Much has been made of the conflicting reports regarding the so-called “Ricketts Plan,” a purported commissioning by billionaire Joe Ricketts, founder of brokerage firm TD Ameritrade, to fund super PAC attack ads detailing new information regarding President Obama and the media’s old friend, The Rev. Jeremiah Wright.
While some media outlets, such as The Daily Beast, have been content to subtly suggest that Ricketts may be hurting his children simply by giving money to help unseat Obama in the November general election (something that feels a little like a veiled threat), others like The Daily Caller have taken the opposite tack and suggested that Ricketts is being targeted for intimidation by Obama and his allies.
Even powerhouses like George Will on ABC’s “This Week” offered some insight in the matter, indicating that, despite the New York Times effort to color it otherwise, Ricketts was simply behaving as a responsible businessman and turning down a proposal that bore little resemblance to the output in which he was originally interested in investing.
“Joe Ricketts didn’t end up repudiating it (the plan). He repudiated it the instant he saw it,” Will said. “He asked through some of his people for someone to produce a plan, but what they got was a plan that ignored what he’s interested in and went after Reverend Wright and all this other stuff. Ricketts took one look at it and said ‘no.’”
“Now, The New York Times — that didn’t fit their narrative, ‘billionaire behaving responsibly,’” Will added. ”So they said ‘he’s studying it, they have commissioned this.’ They’ve neglected the whole fact which was that this is a small story with a nice ending, which is a responsible affluent man said no.”
Here at CCP, given our interest in all things nestled at the corner of free speech and campaign finance, we respect the effort that each of these outlets and their thinkers have undertaken to shed light on what is increasingly a major question this election year: just what is the influence, good or bad, of big money on campaigns. But, as our President David Keating makes clear in this piece from Politico, the story here is not when Ricketts bowed out of funding these now never-produced ads, or even if his billions make him a target from the side he opposes. The real issue here is what all this means in terms of the much-maligned super PACs and the growing power of the grassroots group willing to put something out that will be sexy enough to make the media slide it into regular rotation as the shocking story of the week:
“There’s been all this critique of super PACs — ‘there’s too much coordination, they’re just arms of the campaigns,’” said David Keating, president of the Center for Competitive Politics, which opposes restrictions on political spending. “In a lot of cases, these independent groups do things the campaigns don’t want them to do.

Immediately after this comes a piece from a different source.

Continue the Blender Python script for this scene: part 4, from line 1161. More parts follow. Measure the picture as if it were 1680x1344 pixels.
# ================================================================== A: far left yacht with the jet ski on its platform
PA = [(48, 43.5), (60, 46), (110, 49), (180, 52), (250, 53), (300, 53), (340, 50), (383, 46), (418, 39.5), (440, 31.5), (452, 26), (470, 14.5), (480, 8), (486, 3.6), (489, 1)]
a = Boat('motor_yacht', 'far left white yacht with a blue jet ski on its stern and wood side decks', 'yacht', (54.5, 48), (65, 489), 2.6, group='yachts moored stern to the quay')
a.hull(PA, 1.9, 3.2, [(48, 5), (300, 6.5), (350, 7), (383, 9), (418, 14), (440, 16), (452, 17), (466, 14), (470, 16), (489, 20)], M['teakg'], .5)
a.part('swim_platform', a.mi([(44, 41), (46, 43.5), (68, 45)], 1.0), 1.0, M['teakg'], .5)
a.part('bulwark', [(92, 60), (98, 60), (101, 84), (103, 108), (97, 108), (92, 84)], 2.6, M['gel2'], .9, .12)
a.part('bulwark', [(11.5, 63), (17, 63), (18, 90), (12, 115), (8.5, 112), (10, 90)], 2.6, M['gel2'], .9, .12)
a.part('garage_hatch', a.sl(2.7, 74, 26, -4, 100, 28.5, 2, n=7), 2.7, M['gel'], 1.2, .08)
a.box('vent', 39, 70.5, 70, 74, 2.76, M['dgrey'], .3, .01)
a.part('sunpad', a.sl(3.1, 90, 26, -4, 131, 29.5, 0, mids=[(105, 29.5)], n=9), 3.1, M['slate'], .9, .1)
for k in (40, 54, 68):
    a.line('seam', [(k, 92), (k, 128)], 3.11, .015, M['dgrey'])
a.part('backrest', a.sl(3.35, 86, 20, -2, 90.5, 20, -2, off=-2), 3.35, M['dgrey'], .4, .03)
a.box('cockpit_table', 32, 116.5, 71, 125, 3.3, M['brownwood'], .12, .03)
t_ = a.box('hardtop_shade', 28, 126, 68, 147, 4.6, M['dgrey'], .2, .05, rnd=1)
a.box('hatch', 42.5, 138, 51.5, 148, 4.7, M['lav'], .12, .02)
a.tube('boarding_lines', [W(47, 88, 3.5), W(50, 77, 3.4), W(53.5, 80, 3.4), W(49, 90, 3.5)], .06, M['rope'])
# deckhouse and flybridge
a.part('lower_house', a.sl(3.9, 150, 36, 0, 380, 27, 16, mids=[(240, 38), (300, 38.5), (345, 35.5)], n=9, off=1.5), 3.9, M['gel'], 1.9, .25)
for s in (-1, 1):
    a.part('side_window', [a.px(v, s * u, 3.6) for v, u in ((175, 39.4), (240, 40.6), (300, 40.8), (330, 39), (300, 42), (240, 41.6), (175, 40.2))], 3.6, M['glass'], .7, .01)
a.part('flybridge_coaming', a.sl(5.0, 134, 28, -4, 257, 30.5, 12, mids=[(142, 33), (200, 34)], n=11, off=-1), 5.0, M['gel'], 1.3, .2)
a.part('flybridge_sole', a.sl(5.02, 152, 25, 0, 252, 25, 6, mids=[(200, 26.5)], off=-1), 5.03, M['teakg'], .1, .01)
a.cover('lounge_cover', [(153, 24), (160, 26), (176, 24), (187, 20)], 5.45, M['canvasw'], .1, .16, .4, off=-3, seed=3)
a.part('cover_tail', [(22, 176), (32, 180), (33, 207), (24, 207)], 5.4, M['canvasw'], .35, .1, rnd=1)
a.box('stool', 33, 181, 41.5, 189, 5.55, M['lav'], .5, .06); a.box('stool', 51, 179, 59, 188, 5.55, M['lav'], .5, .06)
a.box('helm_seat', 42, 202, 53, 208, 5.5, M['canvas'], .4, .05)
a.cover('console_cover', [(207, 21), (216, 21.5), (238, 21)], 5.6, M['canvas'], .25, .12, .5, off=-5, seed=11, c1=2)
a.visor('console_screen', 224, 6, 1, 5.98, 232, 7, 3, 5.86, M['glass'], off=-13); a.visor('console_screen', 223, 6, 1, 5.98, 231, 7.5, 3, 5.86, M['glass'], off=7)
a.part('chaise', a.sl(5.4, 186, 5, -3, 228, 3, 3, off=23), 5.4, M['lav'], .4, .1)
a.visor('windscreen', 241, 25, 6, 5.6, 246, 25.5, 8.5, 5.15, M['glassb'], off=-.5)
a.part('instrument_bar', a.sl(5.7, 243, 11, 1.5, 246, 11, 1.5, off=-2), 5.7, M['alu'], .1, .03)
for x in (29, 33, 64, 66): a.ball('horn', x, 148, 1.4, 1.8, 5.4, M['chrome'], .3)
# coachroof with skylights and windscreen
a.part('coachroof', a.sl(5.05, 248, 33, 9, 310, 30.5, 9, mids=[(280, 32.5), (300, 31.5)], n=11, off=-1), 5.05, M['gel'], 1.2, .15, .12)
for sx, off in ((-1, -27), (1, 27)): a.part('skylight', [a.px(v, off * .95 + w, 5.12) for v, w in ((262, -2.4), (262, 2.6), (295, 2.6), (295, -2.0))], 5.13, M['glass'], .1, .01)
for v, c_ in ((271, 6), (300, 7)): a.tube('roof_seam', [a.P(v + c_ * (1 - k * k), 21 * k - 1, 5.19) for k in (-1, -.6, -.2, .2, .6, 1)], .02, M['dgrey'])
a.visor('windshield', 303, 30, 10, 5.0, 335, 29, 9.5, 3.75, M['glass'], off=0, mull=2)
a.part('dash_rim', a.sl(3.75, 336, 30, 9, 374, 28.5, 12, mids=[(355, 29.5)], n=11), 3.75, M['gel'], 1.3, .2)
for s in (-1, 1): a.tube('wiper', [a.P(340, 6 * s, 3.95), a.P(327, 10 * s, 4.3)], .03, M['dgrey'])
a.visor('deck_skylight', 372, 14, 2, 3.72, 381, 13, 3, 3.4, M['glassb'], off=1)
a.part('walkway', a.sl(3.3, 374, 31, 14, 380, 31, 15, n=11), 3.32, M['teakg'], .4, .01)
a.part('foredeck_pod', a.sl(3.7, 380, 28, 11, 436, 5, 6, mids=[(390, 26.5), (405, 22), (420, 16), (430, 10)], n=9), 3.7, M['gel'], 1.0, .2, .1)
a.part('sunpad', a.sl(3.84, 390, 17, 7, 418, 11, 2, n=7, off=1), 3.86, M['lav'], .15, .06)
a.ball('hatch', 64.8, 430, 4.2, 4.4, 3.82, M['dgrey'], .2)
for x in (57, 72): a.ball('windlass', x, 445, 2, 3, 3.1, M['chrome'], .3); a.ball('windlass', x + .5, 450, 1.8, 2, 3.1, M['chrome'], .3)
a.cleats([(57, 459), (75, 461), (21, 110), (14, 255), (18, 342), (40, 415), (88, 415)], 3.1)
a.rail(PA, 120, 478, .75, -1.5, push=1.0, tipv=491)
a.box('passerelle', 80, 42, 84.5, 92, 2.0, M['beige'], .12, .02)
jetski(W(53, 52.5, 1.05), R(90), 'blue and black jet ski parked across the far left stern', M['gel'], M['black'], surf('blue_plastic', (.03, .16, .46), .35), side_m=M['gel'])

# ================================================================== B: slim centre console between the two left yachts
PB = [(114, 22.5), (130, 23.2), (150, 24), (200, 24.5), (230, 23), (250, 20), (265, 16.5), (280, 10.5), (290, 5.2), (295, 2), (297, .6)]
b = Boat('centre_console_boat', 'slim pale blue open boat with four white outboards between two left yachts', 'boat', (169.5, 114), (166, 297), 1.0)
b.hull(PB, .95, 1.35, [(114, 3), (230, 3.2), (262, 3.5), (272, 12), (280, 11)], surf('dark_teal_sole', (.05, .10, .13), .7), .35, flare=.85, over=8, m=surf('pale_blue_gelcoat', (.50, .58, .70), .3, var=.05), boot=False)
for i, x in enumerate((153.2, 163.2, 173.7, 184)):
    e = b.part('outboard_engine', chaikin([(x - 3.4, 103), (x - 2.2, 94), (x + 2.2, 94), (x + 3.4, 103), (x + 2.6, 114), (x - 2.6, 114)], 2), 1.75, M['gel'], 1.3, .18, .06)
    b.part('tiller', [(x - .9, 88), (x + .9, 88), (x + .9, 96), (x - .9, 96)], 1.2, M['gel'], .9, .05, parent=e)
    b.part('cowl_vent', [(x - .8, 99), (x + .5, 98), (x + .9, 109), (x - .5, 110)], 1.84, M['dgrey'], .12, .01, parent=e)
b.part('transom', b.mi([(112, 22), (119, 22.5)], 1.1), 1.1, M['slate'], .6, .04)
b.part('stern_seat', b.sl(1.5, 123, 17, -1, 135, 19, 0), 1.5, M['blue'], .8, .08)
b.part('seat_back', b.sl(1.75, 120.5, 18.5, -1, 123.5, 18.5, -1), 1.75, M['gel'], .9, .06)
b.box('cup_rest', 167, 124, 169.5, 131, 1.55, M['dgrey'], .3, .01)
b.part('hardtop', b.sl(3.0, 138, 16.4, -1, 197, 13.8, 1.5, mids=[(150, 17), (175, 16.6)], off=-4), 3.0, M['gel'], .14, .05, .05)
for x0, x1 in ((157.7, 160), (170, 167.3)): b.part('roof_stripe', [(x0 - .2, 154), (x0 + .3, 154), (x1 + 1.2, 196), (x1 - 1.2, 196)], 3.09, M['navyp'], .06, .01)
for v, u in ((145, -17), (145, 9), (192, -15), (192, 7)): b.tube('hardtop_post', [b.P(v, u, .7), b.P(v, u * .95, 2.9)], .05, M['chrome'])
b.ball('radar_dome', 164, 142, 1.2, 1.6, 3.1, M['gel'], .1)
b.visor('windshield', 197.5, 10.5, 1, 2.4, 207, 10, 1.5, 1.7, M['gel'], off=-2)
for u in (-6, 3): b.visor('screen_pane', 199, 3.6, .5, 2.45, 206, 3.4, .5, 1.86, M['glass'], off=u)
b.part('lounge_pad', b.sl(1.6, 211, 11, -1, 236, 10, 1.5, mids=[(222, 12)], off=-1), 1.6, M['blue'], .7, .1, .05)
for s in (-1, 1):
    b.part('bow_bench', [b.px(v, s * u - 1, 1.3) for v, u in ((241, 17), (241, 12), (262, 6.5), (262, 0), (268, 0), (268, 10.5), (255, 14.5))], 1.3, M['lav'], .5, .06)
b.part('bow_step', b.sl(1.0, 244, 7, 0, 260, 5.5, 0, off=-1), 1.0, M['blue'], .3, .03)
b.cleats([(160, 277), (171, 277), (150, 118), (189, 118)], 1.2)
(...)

They’re often seen as loose cannons and there isn’t even a lot of gratitude for what they’re doing.”
Keating, a former executive director of the Club for Growth, said the greatest threat to campaigns and party committees might not come from a heavily funded super PAC like the Ricketts outfit.
The take-away here is simple: not all super PACs are heavily funded and those with smaller bank accounts may be just as effective in getting their messages across. Just something to keep in mind as the attacks start rolling in earnest and the spin machine hits the fast and final cycle.